Ed: He said I was modern man.
Reidenschneider: He is your reflection.
In among the various influences the Coens cited – Camus’ The Stranger, James M Cain – was Shadow of a Doubt, which of course features that memorable scene where Joseph Cotten describes is disgust with women. There’s something of that, mixed with something almost Lynchian in Ed’s stated desire to “mingle hair with common house dirt”; the reasoning goes back to hair and plants and soil (and connected to the soul), but it has a somewhat grotesque, alchemical texture as expressed, of someone who fails to perceive something fundamental (“This hair – you ever wonder about it? It just keeps growing”). If he’s the modern man, it’s because society is intent on breeding sociopaths.
Reidenschneider: They got this guy, in Germany. Fritz Something-or-other. Or is it? Maybe it’s Werner. Anyway, he’s got this theory, you wanna test something, you know, scientifically – how the planets go round the sun, what sunspots are made of, why the water comes out of the tap – well, you gotta look at it. But sometimes you look at it, your looking changes it. Ya can’t know the reality of what happened, or what would’ve happened if you hadn’t-a stuck in your own goddamn schnozz. So there is no “What happened?” Not in any sense that we can grasp, with our puny minds. Because our minds… our minds get in the way. Looking at something changes it. They call it the “Uncertainty Principle”. Sure, it sounds screwy, but even Einstein says the guy’s on to something.
The Heisenberg theme is, on a broader level, pointing to the doubt over everything we are told. Indeed, it’s the principle prong of deducibility to Shaloub’s case: “Science. Perception. Reality. Doubt. Reasonable doubt”. We’re offered direct contrast of this with the fed facts – certainties – of Ed’s brother-in-law, along similar lines to sunspots, and planetary motion and taps – “Can you believe the Russians exploded an A-bomb, and there’s not a damn thing we can do about it?” – but betraying that he actually knows nothing. Which is why, when he’s faced with things that are unfathomable, he falls apart. Most people – certainly barbers – are more like him, hence Ed’s replacement (“For all I know, he talked to himself on the way home”).
Reidenschneider: One may at first look at these lines and see only the chaos of a work of modern art.

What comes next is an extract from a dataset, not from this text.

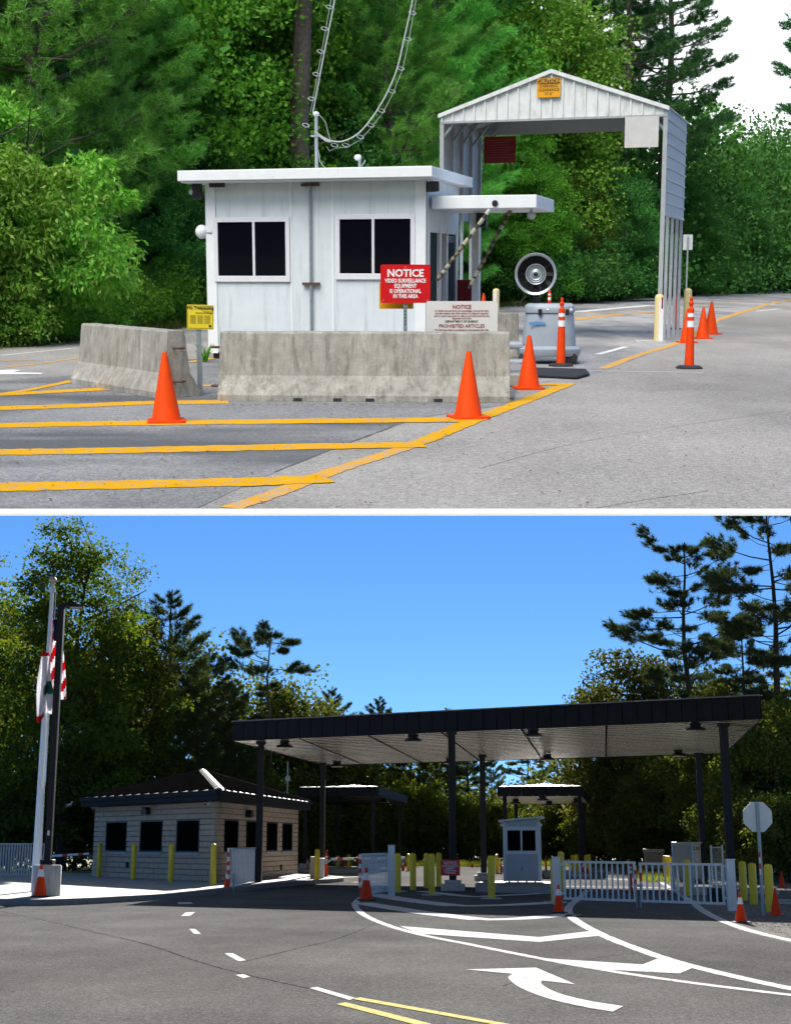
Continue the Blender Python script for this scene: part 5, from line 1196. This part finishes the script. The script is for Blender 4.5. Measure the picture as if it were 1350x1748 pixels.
o0 = pl; gpost(t, Vector((0, 0, 0)), 1.14, .19); gpost(t, pr - o0, 1.12, .19)
def at_gate(f): return (pr - pl) * f
dg = (pr - pl); Lg = dg.length
m0, m1, m2, m3 = at_gate(.045), at_gate(.478), at_gate(.502), at_gate(.965)
gate_leaf(t, m0, m1, .13, 1.07, 14, .032); gate_leaf(t, m2, m3, .13, 1.05, 14, .032)
for m in (m1, m2):
    part('drop_rod', MB().tube([m + Vector((0, -.05, .004)), m + Vector((0, -.05, .55))], .018, 8), 'galvanized', t); 
striped_post(t, m1 + Vector((-.01, -.05, 0)), .55, .98, 4, .05); striped_post(t, m2 + Vector((.02, -.05, 0)), .62, 1.0, 2, .05)
part('latch', MB().box(-.1, .16, -.07, -.04, .48, .54), 'gate_white', t, loc=m1)
for m, z in ((m0, .95), (m0, .25), (m3, .95), (m3, .25)): part('hinge', MB().box(-.10, .04, -.02, .02, z, z + .06) if m is m0 else MB().box(-.04, .10, -.02, .02, z, z + .06), 'gate_white', t, loc=m)
v0, v1 = Vector((-.93, 40.4, 0)), Vector((-.22, 43.4, 0))
t = thing('bar_gate', 'open white bar gate leaf in the middle with a red and white striped end', 'gate', v0)
gate_leaf(t, Vector((0, 0, 0)), v1 - v0, .10, 1.22, 17, .032, dep=.014); striped_post(t, Vector((-.06, -.04, 0)), .18, 1.20, 8); gpost(t, v1 - v0 + Vector((.10, -.6, 0)), 1.42, .20)
v0, v1 = Vector((-5.06, 44.6, .0)), Vector((-5.00, 52.2, 0))
t = thing('bar_gate', 'open white bar gate leaf beside the block gatehouse with a striped end', 'gate', v0)
gate_leaf(t, Vector((0, 0, 0)), v1 - v0, .20, 1.36, 21, .05, dep=.014); striped_post(t, Vector((-.08, -.04, 0)), .30, 1.36, 8); gpost(t, v1 - v0 + Vector((.06, .2, 0)), 1.42, .20); part('drop_rod', MB().tube([(.1, -.04, .006), (.1, -.04, .6)], .02, 8), 'galvanized', t)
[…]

You can see a similar mechanism in Thornton’s delivery that would be used to conversely uproarious effect in Bad Santa a couple of years later. Everyone here is on great form, including Johansson, who has increasingly become a facsimile as her star has risen (post-Marvel, basically). There are those who will tell you The Man Who Wasn’t There is the Coens’ greatest work, their unsung masterpiece, but that’s probably true of every one of their movies. Well okay, perhaps not Ladykillers. I can’t agree, unless there’s a perverse rise to be gleaned from its pernicious remoteness and distancing. It’s a movie to be obligingly fascinated by, but not to love. I’m not buying any of that modern man stuff.